Chart: Share price over the year to versus ASX200 (XJO)

It’s been a difficult couple of years following the company’s recall of the Nucleus 5 implant. The stock has recently been trading below its historical earnings multiples of 23 times. If the N5 is re-released, as we believe likely, the stock would likely see a sharp re-rating.

HOLD RECOMMENDATIONS

Computershare (CPU)

Chart: Share price over the year to versus ASX200 (XJO)

While we continue to like CPU for market leverage on a longer-term view. Continuing weakness in global merger and acquisition activity combined with aggressive competitor behaviour are near term negatives. Trading on a forecast multiple of 17 times in fiscal year 2014, amid management guidance growth of only 5 per cent, means it’s a hold in our view.

Premier Investments (PMV)

Chart: Share price over the year to versus ASX200 (XJO)

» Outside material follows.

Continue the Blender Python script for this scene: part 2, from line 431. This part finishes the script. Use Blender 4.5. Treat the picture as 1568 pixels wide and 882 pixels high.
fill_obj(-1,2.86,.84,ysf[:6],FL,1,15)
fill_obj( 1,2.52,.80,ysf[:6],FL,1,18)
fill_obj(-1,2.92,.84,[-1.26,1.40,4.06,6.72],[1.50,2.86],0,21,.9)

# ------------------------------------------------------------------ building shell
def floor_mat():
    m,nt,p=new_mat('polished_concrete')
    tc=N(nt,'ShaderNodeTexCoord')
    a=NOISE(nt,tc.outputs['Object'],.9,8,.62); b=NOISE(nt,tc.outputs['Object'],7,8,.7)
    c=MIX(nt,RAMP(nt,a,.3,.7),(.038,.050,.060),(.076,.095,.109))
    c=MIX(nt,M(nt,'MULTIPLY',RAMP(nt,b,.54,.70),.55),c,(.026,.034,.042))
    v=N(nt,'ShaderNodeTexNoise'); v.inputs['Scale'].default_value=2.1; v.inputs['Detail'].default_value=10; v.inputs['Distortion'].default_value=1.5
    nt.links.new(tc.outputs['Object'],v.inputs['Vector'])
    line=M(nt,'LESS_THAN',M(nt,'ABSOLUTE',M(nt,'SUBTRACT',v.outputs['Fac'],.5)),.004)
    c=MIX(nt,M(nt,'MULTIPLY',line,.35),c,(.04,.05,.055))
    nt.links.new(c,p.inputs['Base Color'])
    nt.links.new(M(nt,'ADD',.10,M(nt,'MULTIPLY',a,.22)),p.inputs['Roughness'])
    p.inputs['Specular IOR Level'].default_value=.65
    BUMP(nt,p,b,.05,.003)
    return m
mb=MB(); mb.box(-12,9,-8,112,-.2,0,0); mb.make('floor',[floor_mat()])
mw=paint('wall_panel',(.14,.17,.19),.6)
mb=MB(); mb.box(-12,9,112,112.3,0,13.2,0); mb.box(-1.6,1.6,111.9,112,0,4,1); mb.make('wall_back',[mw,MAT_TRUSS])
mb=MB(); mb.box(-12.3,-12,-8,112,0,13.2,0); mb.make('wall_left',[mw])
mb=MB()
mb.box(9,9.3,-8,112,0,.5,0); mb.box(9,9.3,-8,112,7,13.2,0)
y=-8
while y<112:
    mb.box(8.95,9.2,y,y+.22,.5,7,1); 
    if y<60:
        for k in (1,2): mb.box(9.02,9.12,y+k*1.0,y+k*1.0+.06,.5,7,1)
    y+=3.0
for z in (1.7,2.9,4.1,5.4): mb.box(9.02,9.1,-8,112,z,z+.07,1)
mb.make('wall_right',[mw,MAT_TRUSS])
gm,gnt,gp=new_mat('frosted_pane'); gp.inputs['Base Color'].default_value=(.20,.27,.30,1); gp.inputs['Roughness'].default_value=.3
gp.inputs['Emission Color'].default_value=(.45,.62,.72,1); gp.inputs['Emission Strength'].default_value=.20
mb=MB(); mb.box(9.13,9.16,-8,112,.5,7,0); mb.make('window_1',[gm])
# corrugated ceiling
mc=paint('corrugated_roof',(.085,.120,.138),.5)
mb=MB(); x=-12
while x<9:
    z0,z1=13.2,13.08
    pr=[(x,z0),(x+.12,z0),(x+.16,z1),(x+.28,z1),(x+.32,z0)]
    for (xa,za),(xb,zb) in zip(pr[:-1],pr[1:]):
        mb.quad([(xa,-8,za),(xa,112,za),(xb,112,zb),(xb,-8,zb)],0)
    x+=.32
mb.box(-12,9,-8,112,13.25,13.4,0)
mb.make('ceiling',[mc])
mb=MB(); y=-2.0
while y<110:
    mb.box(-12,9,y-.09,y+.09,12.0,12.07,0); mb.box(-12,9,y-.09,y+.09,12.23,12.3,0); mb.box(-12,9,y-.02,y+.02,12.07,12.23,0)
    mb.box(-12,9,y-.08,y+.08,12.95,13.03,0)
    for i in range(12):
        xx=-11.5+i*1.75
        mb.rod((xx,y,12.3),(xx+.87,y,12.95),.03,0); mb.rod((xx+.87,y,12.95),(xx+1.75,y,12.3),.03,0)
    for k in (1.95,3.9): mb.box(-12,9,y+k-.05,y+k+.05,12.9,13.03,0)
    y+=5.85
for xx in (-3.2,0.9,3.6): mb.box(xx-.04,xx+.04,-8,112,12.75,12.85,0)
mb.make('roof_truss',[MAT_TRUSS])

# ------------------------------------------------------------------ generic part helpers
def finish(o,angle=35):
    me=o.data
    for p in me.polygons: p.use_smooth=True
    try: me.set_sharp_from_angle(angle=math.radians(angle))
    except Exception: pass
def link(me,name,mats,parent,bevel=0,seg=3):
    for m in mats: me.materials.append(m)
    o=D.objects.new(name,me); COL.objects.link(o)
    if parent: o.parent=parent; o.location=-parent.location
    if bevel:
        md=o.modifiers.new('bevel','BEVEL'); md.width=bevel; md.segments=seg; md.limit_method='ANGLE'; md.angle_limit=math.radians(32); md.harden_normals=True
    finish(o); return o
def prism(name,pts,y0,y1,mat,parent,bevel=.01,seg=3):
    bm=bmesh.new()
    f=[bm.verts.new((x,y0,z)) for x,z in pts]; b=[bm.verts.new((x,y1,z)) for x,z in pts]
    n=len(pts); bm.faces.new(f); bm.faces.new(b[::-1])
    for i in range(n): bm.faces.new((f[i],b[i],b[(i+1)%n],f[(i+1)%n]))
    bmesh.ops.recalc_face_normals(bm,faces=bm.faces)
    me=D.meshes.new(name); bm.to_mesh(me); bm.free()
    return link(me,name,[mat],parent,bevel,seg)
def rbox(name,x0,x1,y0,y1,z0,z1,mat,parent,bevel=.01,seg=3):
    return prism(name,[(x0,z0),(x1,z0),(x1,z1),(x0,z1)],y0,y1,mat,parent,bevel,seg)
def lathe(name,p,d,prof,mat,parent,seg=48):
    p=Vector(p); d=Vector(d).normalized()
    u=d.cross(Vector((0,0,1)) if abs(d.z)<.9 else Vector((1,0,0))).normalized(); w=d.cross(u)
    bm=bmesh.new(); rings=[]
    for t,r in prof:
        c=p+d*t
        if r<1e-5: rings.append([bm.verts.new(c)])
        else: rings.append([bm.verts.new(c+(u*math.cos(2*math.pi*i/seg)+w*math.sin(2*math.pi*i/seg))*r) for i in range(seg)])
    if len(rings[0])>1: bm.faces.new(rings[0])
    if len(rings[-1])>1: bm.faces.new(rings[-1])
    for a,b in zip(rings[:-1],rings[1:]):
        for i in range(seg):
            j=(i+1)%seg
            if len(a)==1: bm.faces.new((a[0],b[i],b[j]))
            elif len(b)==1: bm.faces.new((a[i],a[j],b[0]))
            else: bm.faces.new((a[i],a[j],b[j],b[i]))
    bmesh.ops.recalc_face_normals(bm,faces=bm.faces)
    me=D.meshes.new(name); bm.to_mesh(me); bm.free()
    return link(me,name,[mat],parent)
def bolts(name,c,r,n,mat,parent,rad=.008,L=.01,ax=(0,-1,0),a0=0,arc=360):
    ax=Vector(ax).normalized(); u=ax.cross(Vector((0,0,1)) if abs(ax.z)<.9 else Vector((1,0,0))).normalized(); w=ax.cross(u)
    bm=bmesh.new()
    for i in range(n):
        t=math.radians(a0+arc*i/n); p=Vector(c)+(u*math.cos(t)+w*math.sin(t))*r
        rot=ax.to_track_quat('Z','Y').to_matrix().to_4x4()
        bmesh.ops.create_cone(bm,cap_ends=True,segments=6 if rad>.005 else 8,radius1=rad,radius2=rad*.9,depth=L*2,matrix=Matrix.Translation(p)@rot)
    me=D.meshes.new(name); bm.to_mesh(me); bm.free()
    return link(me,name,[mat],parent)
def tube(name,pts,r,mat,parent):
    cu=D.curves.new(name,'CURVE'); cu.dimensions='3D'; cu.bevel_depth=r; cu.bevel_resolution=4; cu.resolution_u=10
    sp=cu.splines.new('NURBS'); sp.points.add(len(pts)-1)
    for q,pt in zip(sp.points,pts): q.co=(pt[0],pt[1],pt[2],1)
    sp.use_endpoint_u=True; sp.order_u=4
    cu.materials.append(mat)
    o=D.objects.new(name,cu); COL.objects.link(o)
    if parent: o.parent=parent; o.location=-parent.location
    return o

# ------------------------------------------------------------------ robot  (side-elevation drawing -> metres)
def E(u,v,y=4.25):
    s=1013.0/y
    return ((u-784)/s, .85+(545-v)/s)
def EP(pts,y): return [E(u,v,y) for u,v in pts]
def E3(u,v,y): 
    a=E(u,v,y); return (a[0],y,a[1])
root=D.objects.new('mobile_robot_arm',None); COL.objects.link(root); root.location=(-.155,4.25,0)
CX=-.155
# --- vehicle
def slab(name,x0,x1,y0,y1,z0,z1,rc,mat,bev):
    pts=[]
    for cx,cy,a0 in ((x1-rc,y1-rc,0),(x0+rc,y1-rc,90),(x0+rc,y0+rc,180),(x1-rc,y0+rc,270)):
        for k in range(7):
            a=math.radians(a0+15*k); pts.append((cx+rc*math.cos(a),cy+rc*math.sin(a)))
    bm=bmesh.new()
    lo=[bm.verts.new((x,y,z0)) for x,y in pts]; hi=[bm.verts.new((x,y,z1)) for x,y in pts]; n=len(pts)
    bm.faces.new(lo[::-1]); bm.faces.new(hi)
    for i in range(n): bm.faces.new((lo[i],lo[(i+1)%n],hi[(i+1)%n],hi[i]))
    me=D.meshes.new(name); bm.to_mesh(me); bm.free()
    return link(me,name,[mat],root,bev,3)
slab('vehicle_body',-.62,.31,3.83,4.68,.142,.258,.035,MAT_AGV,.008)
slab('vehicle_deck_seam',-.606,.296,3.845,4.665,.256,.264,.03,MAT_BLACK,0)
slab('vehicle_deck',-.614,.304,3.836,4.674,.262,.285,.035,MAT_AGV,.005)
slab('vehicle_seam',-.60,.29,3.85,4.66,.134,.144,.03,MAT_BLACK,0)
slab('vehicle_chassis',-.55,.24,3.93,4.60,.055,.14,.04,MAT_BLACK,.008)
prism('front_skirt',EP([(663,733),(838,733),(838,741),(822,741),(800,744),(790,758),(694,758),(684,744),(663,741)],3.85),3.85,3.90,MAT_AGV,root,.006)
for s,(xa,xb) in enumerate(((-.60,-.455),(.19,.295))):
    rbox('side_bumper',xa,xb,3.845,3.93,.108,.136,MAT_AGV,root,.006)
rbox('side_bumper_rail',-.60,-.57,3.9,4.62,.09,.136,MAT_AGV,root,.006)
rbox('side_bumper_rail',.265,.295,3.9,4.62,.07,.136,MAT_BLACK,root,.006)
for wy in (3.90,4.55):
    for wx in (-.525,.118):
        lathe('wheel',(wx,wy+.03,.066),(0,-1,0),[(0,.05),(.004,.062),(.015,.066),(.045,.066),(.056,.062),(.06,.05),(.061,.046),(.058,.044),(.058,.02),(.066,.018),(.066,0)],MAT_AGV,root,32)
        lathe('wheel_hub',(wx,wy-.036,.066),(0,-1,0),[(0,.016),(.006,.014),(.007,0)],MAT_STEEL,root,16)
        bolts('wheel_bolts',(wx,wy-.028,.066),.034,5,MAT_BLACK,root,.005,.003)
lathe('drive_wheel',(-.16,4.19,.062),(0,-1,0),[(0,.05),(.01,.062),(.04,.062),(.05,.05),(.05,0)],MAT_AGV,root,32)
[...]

The recent strong share price performance is behind our neutral recommendation. PMV’s fiscal year 2013 results have several positives (retailers Smiggle and Peter Alexander), but the core Just Jeans and Jay Jays (43 per cent of revenue) brands remain under pressure. Improvement is needed, but it’s uncertain in the short term.

SELL RECOMMENDATIONS

Treasury Wine Estates (TWE)

Chart: Share price over the year to versus ASX200 (XJO)

We continue to believe the stock is far too expensive at current levels, recently trading on a forecast price/earnings ratio of 23 times 2014 earnings. Potential further risks to earnings remain and present challenges in a difficult environment. Better value elsewhere in our view. Sell.

Metcash (MTS)

Chart: Share price over the year to versus ASX200 (XJO)

Metcash owns the IGA grocery and liquor brand and Mitre 10 hardware chain among other assets. Supermarket competition is only going to get tougher as Coles and Woolworths fight for more market share. We believe the difficult trading environment will compound Metcash’s tight cash position and pressure the dividend to fall. We have downgraded to a sell.

Please note that Cochlear is a buy and a sell this week as brokers take different views on the company’s outlook.

Please note that TheBull.com.au simply publishes broker recommendations on this page. The publication of these recommendations does not in any way constitute a recommendation on the part of TheBull.com.au. You should seek professional advice before making any investment decisions.